-- Material start --

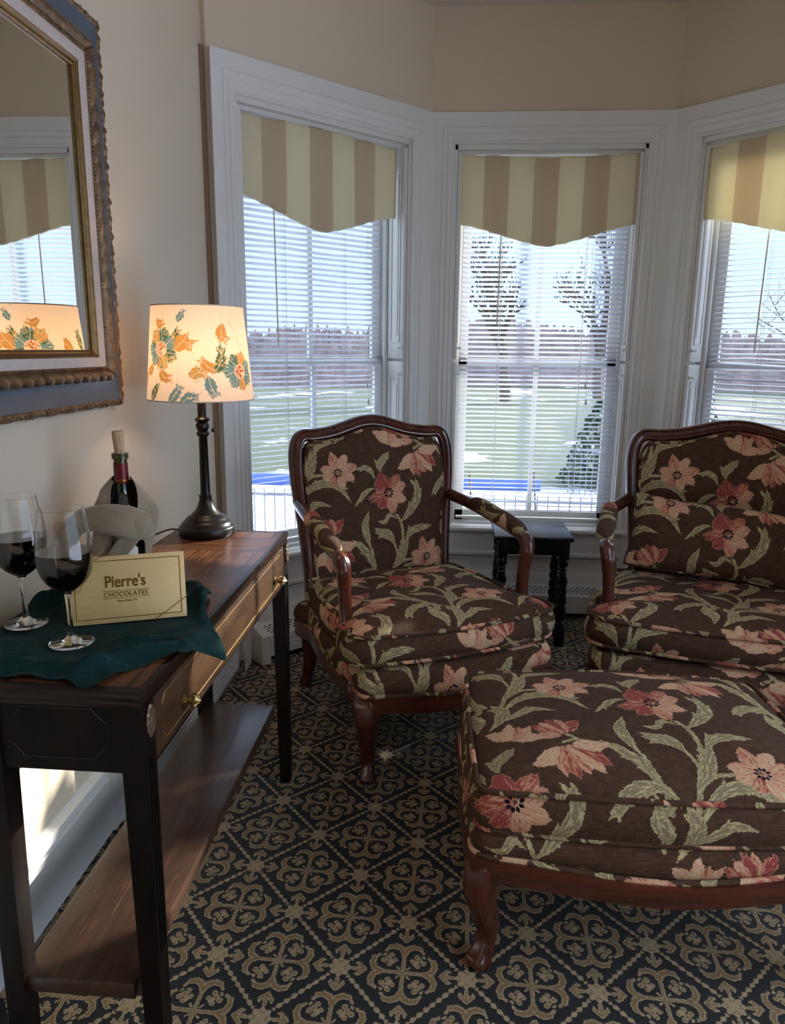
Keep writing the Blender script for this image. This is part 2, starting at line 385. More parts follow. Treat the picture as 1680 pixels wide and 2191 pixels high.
def mat_scarf():
    t = NT('taupe_ribbed_cloth'); U = t.attr('fu'); s = t.sep(U)
    w = t.math('SINE', t.math('ADD', t.math('MULTIPLY', s[1], 2000), t.math('MULTIPLY', t.noise(U, 30, 2), 3)))
    n = t.noise(t.scale(U, (200, 900, 1)), 1, 3, .7)
    c = t.mix(t.ramp(t.math('ADD', t.math('MULTIPLY', w, .5), n), -.2, 1.2), srgb(106, 90, 70), srgb(190, 170, 138))
    return t.done(t.bsdf(c, .6, 0, .4, t.bump(t.math('ADD', w, n), .5, .0012), Sheen_Weight=.4))
def mat_box():
    t = NT('gold_card'); co = t.coord(); n = t.noise(t.scale(co, (60, 60, 190)), 1, 4, .6); f = t.noise(co, 900, 2)
    c = t.mix(n, srgb(208, 174, 116), srgb(224, 194, 138))
    return t.done(t.bsdf(c, .42, .2, .5, t.bump(t.math('ADD', n, t.math('MULTIPLY', f, .3)), .3, .0012)))
def mat_carved():
    t = NT('aged_gilt'); co = t.coord(); n = t.noise(co, 40, 5, .6); n2 = t.noise(co, 220, 3, .7)
    c = t.mix(t.ramp(n, .3, .7), srgb(84, 60, 42), srgb(142, 112, 76)); c = t.mix(t.math('MULTIPLY', t.ramp(n2, .66, .72), .5), c, srgb(206, 196, 176))
    return t.done(t.bsdf(c, .4, .45, .5, t.bump(n2, .15, .001)))
def mat_heater():
    t = NT('heater_enamel'); co = t.coord(); s = t.sep(co)
    ky = t.math('FLOOR', t.math('DIVIDE', s[1], .013)); off = t.math('MULTIPLY', t.math('MODULO', t.math('ABSOLUTE', ky), 2), .5)
    fx = t.math('FRACT', t.math('ADD', t.math('DIVIDE', s[0], .026), off)); fy = t.math('FRACT', t.math('DIVIDE', s[1], .013))
    hole = t.math('MULTIPLY', t.math('LESS_THAN', t.math('ABSOLUTE', t.math('SUBTRACT', fx, .5)), .33), t.math('LESS_THAN', t.math('ABSOLUTE', t.math('SUBTRACT', fy, .5)), .22))
    nz = t.sep(t.n('ShaderNodeTexCoord').outputs['Normal'])[2]
    hole = t.math('MULTIPLY', hole, t.math('GREATER_THAN', nz, .5))
    rows = t.math('MULTIPLY', t.math('GREATER_THAN', s[1], .012), t.math('LESS_THAN', s[1], .066))
    hole = t.math('MULTIPLY', hole, rows)
    c = t.mix(hole, srgb(208, 206, 202), srgb(20, 20, 20))
    return t.done(t.bsdf(c, .4, 0, .45, t.bump(t.math('MULTIPLY', hole, -1), .4, .002)))
def mat_ground():
    t = NT('winter_ground'); P = t.geo(); s = t.sep(P)
    n = t.noise(P, .35, 5, .6); n2 = t.noise(P, 2.5, 4, .6); f = t.noise(P, 25, 3, .7)
    far = t.ramp(t.math('ADD', s[1], t.math('MULTIPLY', n2, 1.5)), 12.2, 13.2)
    snow = t.mix(n2, srgb(176, 182, 204), srgb(204, 208, 224)); grass = t.mix(f, srgb(44, 52, 42), srgb(72, 80, 64))
    m = t.math('MULTIPLY', far, t.ramp(n, .34, .40)); c = t.mix(m, snow, grass)
    return t.done(t.bsdf(c, .9, 0, .2, t.bump(n2, .3, .05)))

M['wall'] = mat_wall(); M['trim'] = mat_trim(); M['carpet'] = mat_carpet(); M['fabric'] = mat_fabric()
M['mahogany'] = wood('mahogany', srgb(52, 20, 14), srgb(98, 44, 28), (30, 30, 6), .26, .5)
M['mahoganyX'] = wood('mahogany_rail', srgb(52, 20, 14), srgb(98, 44, 28), (5, 8, 60), .26, .5)
M['walnut'] = wood('dark_walnut', srgb(13, 9, 8), srgb(27, 19, 15), (40, 40, 5), .42, .0, spec=.14)
M['walnutY'] = wood('dark_walnut_long', srgb(44, 30, 22), srgb(76, 52, 38), (60, 4, 60), .34, .25, .15, streak=srgb(160, 116, 80))
M['burl'] = wood('figured_walnut', srgb(36, 23, 14), srgb(80, 55, 34), (14, 5, 22), .32, .2, .06)
M['parquet'] = mat_parquet()
M['ebony'] = wood('ebonised_wood', srgb(12, 9, 9), srgb(24, 17, 16), (20, 20, 5), .30, .05, spec=.3)
M['brass'] = simple('antique_brass', srgb(176, 146, 96), .3, 1.0, bump=.2, bscale=300)
M['brassd'] = simple('brass_inlay', srgb(176, 142, 92), .35, .7)
M['bronze'] = simple('oil_rubbed_bronze', srgb(18, 14, 13), .32, .3, .5, var=.5, vscale=6)
M['valance'] = mat_valance(); M['slat'] = mat_slat(); M['pane'] = mat_glass_pane(); M['shade'] = mat_shade()
M['white'] = simple('white_plastic', srgb(232, 232, 228), .4)
M['cord'] = simple('white_cord', srgb(222, 222, 216), .8)
M['green'] = mat_green_cloth(); M['scarf'] = mat_scarf(); M['box'] = mat_box(); M['carved'] = mat_carved()
M['foil'] = simple('gold_foil', srgb(186, 140, 44), .22, .85)
M['bluegrey'] = simple('blue_grey_paint', srgb(82, 92, 103), .42, 0, .5, var=.12, vscale=14)
M['linen'] = simple('linen_liner', srgb(196, 184, 176), .85, 0, .2, bump=.4, bscale=500, var=.06, vscale=60)
M['gilt'] = simple('gilt_fillet', srgb(118, 88, 48), .32, .7, var=.3, vscale=90)
M['mirror'] = simple('mirror_silver', (.88, .89, .87), .0, 1.0)
M['heater'] = mat_heater(); M['ground'] = mat_ground()
M['heatwhite'] = simple('heater_white', srgb(210, 208, 204), .42)
M['dark'] = simple('dark_gap', srgb(14, 13, 12), .9)
M['ceil'] = simple('ceiling_paint', srgb(214, 208, 196), .8)
M['bark'] = simple('bark', srgb(84, 74, 66), .9, var=.3, vscale=12)
M['shrub'] = simple('shrub_leaves', srgb(58, 72, 52), .85, var=.4, vscale=4)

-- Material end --

Write out the whole listing again, exactly, with no pictures.

• [Result of the task]
Keep writing the Blender script for this image. This is part 2, starting at line 385. More parts follow. Treat the picture as 1680 pixels wide and 2191 pixels high.
def mat_scarf():
    t = NT('taupe_ribbed_cloth'); U = t.attr('fu'); s = t.sep(U)
    w = t.math('SINE', t.math('ADD', t.math('MULTIPLY', s[1], 2000), t.math('MULTIPLY', t.noise(U, 30, 2), 3)))
    n = t.noise(t.scale(U, (200, 900, 1)), 1, 3, .7)
    c = t.mix(t.ramp(t.math('ADD', t.math('MULTIPLY', w, .5), n), -.2, 1.2), srgb(106, 90, 70), srgb(190, 170, 138))
    return t.done(t.bsdf(c, .6, 0, .4, t.bump(t.math('ADD', w, n), .5, .0012), Sheen_Weight=.4))
def mat_box():
    t = NT('gold_card'); co = t.coord(); n = t.noise(t.scale(co, (60, 60, 190)), 1, 4, .6); f = t.noise(co, 900, 2)
    c = t.mix(n, srgb(208, 174, 116), srgb(224, 194, 138))
    return t.done(t.bsdf(c, .42, .2, .5, t.bump(t.math('ADD', n, t.math('MULTIPLY', f, .3)), .3, .0012)))
def mat_carved():
    t = NT('aged_gilt'); co = t.coord(); n = t.noise(co, 40, 5, .6); n2 = t.noise(co, 220, 3, .7)
    c = t.mix(t.ramp(n, .3, .7), srgb(84, 60, 42), srgb(142, 112, 76)); c = t.mix(t.math('MULTIPLY', t.ramp(n2, .66, .72), .5), c, srgb(206, 196, 176))
    return t.done(t.bsdf(c, .4, .45, .5, t.bump(n2, .15, .001)))
def mat_heater():
    t = NT('heater_enamel'); co = t.coord(); s = t.sep(co)
    ky = t.math('FLOOR', t.math('DIVIDE', s[1], .013)); off = t.math('MULTIPLY', t.math('MODULO', t.math('ABSOLUTE', ky), 2), .5)
    fx = t.math('FRACT', t.math('ADD', t.math('DIVIDE', s[0], .026), off)); fy = t.math('FRACT', t.math('DIVIDE', s[1], .013))
    hole = t.math('MULTIPLY', t.math('LESS_THAN', t.math('ABSOLUTE', t.math('SUBTRACT', fx, .5)), .33), t.math('LESS_THAN', t.math('ABSOLUTE', t.math('SUBTRACT', fy, .5)), .22))
    nz = t.sep(t.n('ShaderNodeTexCoord').outputs['Normal'])[2]
    hole = t.math('MULTIPLY', hole, t.math('GREATER_THAN', nz, .5))
    rows = t.math('MULTIPLY', t.math('GREATER_THAN', s[1], .012), t.math('LESS_THAN', s[1], .066))
    hole = t.math('MULTIPLY', hole, rows)
    c = t.mix(hole, srgb(208, 206, 202), srgb(20, 20, 20))
    return t.done(t.bsdf(c, .4, 0, .45, t.bump(t.math('MULTIPLY', hole, -1), .4, .002)))
def mat_ground():
    t = NT('winter_ground'); P = t.geo(); s = t.sep(P)
    n = t.noise(P, .35, 5, .6); n2 = t.noise(P, 2.5, 4, .6); f = t.noise(P, 25, 3, .7)
    far = t.ramp(t.math('ADD', s[1], t.math('MULTIPLY', n2, 1.5)), 12.2, 13.2)
    snow = t.mix(n2, srgb(176, 182, 204), srgb(204, 208, 224)); grass = t.mix(f, srgb(44, 52, 42), srgb(72, 80, 64))
    m = t.math('MULTIPLY', far, t.ramp(n, .34, .40)); c = t.mix(m, snow, grass)
    return t.done(t.bsdf(c, .9, 0, .2, t.bump(n2, .3, .05)))

M['wall'] = mat_wall(); M['trim'] = mat_trim(); M['carpet'] = mat_carpet(); M['fabric'] = mat_fabric()
M['mahogany'] = wood('mahogany', srgb(52, 20, 14), srgb(98, 44, 28), (30, 30, 6), .26, .5)
M['mahoganyX'] = wood('mahogany_rail', srgb(52, 20, 14), srgb(98, 44, 28), (5, 8, 60), .26, .5)
M['walnut'] = wood('dark_walnut', srgb(13, 9, 8), srgb(27, 19, 15), (40, 40, 5), .42, .0, spec=.14)
M['walnutY'] = wood('dark_walnut_long', srgb(44, 30, 22), srgb(76, 52, 38), (60, 4, 60), .34, .25, .15, streak=srgb(160, 116, 80))
M['burl'] = wood('figured_walnut', srgb(36, 23, 14), srgb(80, 55, 34), (14, 5, 22), .32, .2, .06)
M['parquet'] = mat_parquet()
M['ebony'] = wood('ebonised_wood', srgb(12, 9, 9), srgb(24, 17, 16), (20, 20, 5), .30, .05, spec=.3)
M['brass'] = simple('antique_brass', srgb(176, 146, 96), .3, 1.0, bump=.2, bscale=300)
M['brassd'] = simple('brass_inlay', srgb(176, 142, 92), .35, .7)
M['bronze'] = simple('oil_rubbed_bronze', srgb(18, 14, 13), .32, .3, .5, var=.5, vscale=6)
M['valance'] = mat_valance(); M['slat'] = mat_slat(); M['pane'] = mat_glass_pane(); M['shade'] = mat_shade()
M['white'] = simple('white_plastic', srgb(232, 232, 228), .4)
M['cord'] = simple('white_cord', srgb(222, 222, 216), .8)
M['green'] = mat_green_cloth(); M['scarf'] = mat_scarf(); M['box'] = mat_box(); M['carved'] = mat_carved()
M['foil'] = simple('gold_foil', srgb(186, 140, 44), .22, .85)
M['bluegrey'] = simple('blue_grey_paint', srgb(82, 92, 103), .42, 0, .5, var=.12, vscale=14)
M['linen'] = simple('linen_liner', srgb(196, 184, 176), .85, 0, .2, bump=.4, bscale=500, var=.06, vscale=60)
M['gilt'] = simple('gilt_fillet', srgb(118, 88, 48), .32, .7, var=.3, vscale=90)
M['mirror'] = simple('mirror_silver', (.88, .89, .87), .0, 1.0)
M['heater'] = mat_heater(); M['ground'] = mat_ground()
M['heatwhite'] = simple('heater_white', srgb(210, 208, 204), .42)
M['dark'] = simple('dark_gap', srgb(14, 13, 12), .9)
M['ceil'] = simple('ceiling_paint', srgb(214, 208, 196), .8)
M['bark'] = simple('bark', srgb(84, 74, 66), .9, var=.3, vscale=12)
M['shrub'] = simple('shrub_leaves', srgb(58, 72, 52), .85, var=.4, vscale=4)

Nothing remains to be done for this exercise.